Saturday, May 22, 2010

Flash Crash preliminary report

The Commodities Futures Trading Commission (CFTC) and the Securities Exchange Commission (SEC) issued a preliminary report on the flash crash of May 6th. Fundamentally, there is no conclusion in the report. It does however; deduce some suspects for the temporary but serious liquidity shortage.

The report states that Exchange-traded funds (ETFs), individual equities, short selling, and S & P futures were all factors in the flash crash. Also, the report suggested that the NYSE Euronext circuit breaker which kicked in to slow down trading may have accelerated the exodus of trades to other exchanges contributing to the loss of liquidity.

It is extraordinary to think that determining the cause of this crash is so elusive. Why is it that every time we demand answers, Wall Street explains to us how ‘complex’ and complicated what they do is?
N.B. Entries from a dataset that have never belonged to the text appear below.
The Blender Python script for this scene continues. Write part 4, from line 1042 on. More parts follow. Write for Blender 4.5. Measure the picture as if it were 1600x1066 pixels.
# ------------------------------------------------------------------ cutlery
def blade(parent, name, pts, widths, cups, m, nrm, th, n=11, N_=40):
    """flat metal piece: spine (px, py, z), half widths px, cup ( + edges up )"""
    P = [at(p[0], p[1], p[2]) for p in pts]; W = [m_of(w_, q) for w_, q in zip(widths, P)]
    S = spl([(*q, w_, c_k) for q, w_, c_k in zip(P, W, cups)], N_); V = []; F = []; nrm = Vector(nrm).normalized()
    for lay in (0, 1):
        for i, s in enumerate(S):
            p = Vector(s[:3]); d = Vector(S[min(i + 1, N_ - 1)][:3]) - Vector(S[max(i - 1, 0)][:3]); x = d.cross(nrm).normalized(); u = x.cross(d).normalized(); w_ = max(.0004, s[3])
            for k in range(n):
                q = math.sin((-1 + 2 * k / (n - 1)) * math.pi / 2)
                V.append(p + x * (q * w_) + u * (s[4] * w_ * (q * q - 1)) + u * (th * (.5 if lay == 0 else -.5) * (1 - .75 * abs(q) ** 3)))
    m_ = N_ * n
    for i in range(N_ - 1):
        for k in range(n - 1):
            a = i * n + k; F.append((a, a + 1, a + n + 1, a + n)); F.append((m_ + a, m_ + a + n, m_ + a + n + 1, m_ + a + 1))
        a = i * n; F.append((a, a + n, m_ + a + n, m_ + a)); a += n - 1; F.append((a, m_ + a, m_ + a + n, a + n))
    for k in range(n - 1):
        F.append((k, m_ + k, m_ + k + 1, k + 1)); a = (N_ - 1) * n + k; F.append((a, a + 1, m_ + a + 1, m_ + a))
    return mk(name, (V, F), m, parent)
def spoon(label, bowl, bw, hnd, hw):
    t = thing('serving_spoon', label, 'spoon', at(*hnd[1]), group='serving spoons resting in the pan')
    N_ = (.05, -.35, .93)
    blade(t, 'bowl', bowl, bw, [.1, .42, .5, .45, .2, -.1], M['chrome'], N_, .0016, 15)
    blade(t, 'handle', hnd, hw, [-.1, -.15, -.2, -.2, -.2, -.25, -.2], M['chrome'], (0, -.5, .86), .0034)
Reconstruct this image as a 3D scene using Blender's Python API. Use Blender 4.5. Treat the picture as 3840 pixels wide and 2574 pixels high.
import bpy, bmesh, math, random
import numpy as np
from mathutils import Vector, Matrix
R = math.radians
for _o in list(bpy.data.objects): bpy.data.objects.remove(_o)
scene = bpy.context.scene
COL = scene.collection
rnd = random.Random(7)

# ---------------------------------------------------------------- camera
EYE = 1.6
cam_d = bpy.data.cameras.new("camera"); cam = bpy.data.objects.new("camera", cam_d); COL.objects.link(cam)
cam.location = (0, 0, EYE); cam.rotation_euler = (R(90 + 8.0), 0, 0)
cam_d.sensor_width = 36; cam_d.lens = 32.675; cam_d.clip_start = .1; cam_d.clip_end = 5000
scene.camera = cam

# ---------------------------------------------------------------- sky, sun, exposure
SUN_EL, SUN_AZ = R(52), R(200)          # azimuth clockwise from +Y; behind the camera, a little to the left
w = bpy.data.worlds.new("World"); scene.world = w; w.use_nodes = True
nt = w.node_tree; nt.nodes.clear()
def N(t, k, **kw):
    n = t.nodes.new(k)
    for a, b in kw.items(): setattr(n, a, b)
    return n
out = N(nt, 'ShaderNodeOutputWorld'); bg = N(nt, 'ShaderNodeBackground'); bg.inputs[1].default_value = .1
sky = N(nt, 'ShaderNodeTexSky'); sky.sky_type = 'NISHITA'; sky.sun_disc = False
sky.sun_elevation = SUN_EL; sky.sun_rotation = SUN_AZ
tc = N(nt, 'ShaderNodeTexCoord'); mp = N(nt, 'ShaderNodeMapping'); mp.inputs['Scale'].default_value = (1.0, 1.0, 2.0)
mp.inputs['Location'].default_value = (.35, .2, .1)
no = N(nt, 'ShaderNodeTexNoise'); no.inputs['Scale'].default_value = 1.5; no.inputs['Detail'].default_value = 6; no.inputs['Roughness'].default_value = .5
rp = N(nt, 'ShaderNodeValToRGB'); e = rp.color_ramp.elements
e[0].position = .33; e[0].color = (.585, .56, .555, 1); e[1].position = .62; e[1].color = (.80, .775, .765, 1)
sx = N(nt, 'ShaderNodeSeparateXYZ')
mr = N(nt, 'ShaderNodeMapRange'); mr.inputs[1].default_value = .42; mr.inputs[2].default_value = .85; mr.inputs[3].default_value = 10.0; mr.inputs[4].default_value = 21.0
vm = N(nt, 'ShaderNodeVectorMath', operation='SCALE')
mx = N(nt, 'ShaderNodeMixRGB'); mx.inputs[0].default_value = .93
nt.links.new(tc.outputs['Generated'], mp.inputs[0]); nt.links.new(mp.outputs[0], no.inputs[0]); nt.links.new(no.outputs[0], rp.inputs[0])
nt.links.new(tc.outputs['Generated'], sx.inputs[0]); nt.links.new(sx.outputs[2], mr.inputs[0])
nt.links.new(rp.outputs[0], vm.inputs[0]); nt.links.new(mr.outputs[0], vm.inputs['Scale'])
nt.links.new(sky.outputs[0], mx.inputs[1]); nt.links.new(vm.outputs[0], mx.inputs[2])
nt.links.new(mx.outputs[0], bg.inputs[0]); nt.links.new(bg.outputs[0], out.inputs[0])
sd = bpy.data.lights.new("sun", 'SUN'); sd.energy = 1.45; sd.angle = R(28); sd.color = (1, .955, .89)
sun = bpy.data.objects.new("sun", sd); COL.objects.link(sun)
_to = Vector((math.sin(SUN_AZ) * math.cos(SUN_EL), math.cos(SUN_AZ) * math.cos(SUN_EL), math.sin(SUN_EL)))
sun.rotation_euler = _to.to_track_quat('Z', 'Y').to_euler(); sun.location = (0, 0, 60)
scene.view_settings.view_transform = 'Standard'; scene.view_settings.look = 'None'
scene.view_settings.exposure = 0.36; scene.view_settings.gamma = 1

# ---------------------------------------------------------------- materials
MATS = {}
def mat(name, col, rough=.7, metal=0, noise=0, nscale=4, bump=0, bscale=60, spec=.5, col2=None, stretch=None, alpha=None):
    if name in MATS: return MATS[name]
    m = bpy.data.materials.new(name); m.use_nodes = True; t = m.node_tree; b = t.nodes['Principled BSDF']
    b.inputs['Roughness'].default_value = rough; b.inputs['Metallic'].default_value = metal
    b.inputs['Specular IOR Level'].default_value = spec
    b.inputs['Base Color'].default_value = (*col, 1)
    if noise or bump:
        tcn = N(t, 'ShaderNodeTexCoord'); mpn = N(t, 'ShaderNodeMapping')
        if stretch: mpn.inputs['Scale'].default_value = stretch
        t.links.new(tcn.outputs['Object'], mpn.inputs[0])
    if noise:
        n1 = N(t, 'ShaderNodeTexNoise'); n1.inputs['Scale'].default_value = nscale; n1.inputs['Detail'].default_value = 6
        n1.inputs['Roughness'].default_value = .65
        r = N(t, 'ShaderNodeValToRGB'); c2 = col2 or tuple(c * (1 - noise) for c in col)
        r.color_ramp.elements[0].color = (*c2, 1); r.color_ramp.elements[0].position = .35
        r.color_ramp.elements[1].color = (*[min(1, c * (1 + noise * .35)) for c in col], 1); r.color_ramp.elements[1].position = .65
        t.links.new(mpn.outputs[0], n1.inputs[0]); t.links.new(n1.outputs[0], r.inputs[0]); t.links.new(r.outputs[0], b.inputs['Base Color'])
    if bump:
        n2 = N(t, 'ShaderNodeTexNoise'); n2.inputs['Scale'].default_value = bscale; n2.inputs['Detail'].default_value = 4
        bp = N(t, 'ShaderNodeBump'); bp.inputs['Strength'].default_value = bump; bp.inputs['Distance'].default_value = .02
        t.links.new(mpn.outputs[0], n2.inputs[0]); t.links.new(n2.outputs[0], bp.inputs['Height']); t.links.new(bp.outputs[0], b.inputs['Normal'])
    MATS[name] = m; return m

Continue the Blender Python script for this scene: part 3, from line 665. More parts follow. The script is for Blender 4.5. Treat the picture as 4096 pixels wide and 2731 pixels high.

How can that be?

Stocks are bets that companies will do well and hence prices will go up. Derivatives are bets that something-a company, a commodity, a mortgage, will go up, down (fail) or maybe go sideways. That is not the hard part. The difficult part for the CFTC and SEC must be how quickly these trades can go from exchange to exchange leaving disaster in their wake. And if that is it, why did nobody anticipated this??

Either they really don’t know what happened on May 6th, which is so scary, or they know and need time to present matters in a palatable way given the political climate. (e.g. Financial Reform moving forward)

Taking everything at face value, the report states that it will take time for staffers to go through the voluminous trades and data from that day. Until they can analyse that information no one will know for sure what caused the precipitous drop in prices. Hopefully, pressure will remain on these regulatory agencies until they determine and publish a report explaining the cause. If the problem is technology getting ahead of the exchanges or getting ahead of regulation then some time needs to expended rectifying that shortfall.